Supplied data:
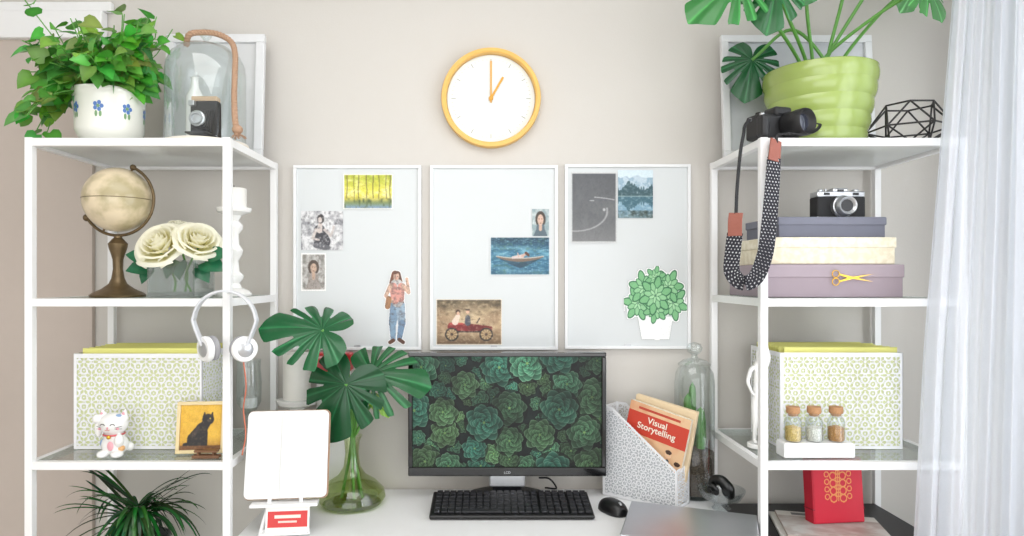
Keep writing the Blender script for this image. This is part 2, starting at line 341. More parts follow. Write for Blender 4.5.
def f_girl(U,V):
    A=.40
    C=full(U,(240,240,240)); parts=[]
    def P(mk,c): put(C,mk,c); parts.append(mk)
    c=lambda a,b,x,y,r,q=None: cap(U,V,a,b,x,y,r,q,A)
    P(c(.42,.92,.36,.80,.045,.05),(110,68,48)); P(c(.50,.92,.56,.82,.04,.04),(110,68,48))
    P(c(.42,.52,.34,.28,.062,.05),(120,146,170)); P(c(.34,.28,.36,.07,.045,.032),(126,154,178)); P(c(.58,.52,.64,.28,.062,.05),(150,172,190)); P(c(.64,.28,.56,.08,.045,.032),(110,138,166))
    P(c(.36,.06,.26,.035,.024),(96,60,44)); P(c(.56,.07,.68,.035,.024),(96,60,44)); P((np.abs(V-.555)<.012)&(np.abs(U-.5)<.2),(110,70,50))
    P(c(.47,.78,.5,.56,.08,.07),(204,204,202)); P(c(.36,.76,.42,.58,.05,.05),(210,150,138)); P(c(.62,.76,.60,.6,.045,.045),(210,150,138))
    P(c(.28,.77,.12,.64,.03,.022),(212,176,154)); P(c(.12,.64,.32,.57,.022),(212,176,154)); P(c(.68,.77,.86,.68,.03,.022),(212,176,154)); P(c(.86,.68,.80,.86,.022,.018),(212,176,154))
    P(c(.46,.905,.46,.875,.036),(220,184,162)); put(C,c(.38,.93,.5,.945,.016),(110,68,48)); put(C,c(.42,.892,.42,.892,.005)|c(.5,.892,.5,.892,.005),(50,30,30)); put(C,c(.44,.868,.48,.868,.004),(190,70,70))
    P(c(.22,.60,.18,.50,.035),(160,116,80))
    m=np.zeros(U.shape,bool)
    for q in parts: m|=q
    C=mixc(C,(m*(fb(U,V*2.5,12,4)-.42))*1.4,(70,60,60))
    g=m.copy()
    for dx in range(-2,3):
        for dy in range(-2,3): g|=np.roll(np.roll(m,dx,1),dy,0)
    return C,g
photo('woman_cutout_sticker',B1,382,413,268,345,f_girl,3.4,1)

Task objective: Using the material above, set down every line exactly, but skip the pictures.

Reply:
Keep writing the Blender script for this image. This is part 2, starting at line 341. More parts follow. Write for Blender 4.5.
def f_girl(U,V):
    A=.40
    C=full(U,(240,240,240)); parts=[]
    def P(mk,c): put(C,mk,c); parts.append(mk)
    c=lambda a,b,x,y,r,q=None: cap(U,V,a,b,x,y,r,q,A)
    P(c(.42,.92,.36,.80,.045,.05),(110,68,48)); P(c(.50,.92,.56,.82,.04,.04),(110,68,48))
    P(c(.42,.52,.34,.28,.062,.05),(120,146,170)); P(c(.34,.28,.36,.07,.045,.032),(126,154,178)); P(c(.58,.52,.64,.28,.062,.05),(150,172,190)); P(c(.64,.28,.56,.08,.045,.032),(110,138,166))
    P(c(.36,.06,.26,.035,.024),(96,60,44)); P(c(.56,.07,.68,.035,.024),(96,60,44)); P((np.abs(V-.555)<.012)&(np.abs(U-.5)<.2),(110,70,50))
    P(c(.47,.78,.5,.56,.08,.07),(204,204,202)); P(c(.36,.76,.42,.58,.05,.05),(210,150,138)); P(c(.62,.76,.60,.6,.045,.045),(210,150,138))
    P(c(.28,.77,.12,.64,.03,.022),(212,176,154)); P(c(.12,.64,.32,.57,.022),(212,176,154)); P(c(.68,.77,.86,.68,.03,.022),(212,176,154)); P(c(.86,.68,.80,.86,.022,.018),(212,176,154))
    P(c(.46,.905,.46,.875,.036),(220,184,162)); put(C,c(.38,.93,.5,.945,.016),(110,68,48)); put(C,c(.42,.892,.42,.892,.005)|c(.5,.892,.5,.892,.005),(50,30,30)); put(C,c(.44,.868,.48,.868,.004),(190,70,70))
    P(c(.22,.60,.18,.50,.035),(160,116,80))
    m=np.zeros(U.shape,bool)
    for q in parts: m|=q
    C=mixc(C,(m*(fb(U,V*2.5,12,4)-.42))*1.4,(70,60,60))
    g=m.copy()
    for dx in range(-2,3):
        for dy in range(-2,3): g|=np.roll(np.roll(m,dx,1),dy,0)
    return C,g
photo('woman_cutout_sticker',B1,382,413,268,345,f_girl,3.4,1)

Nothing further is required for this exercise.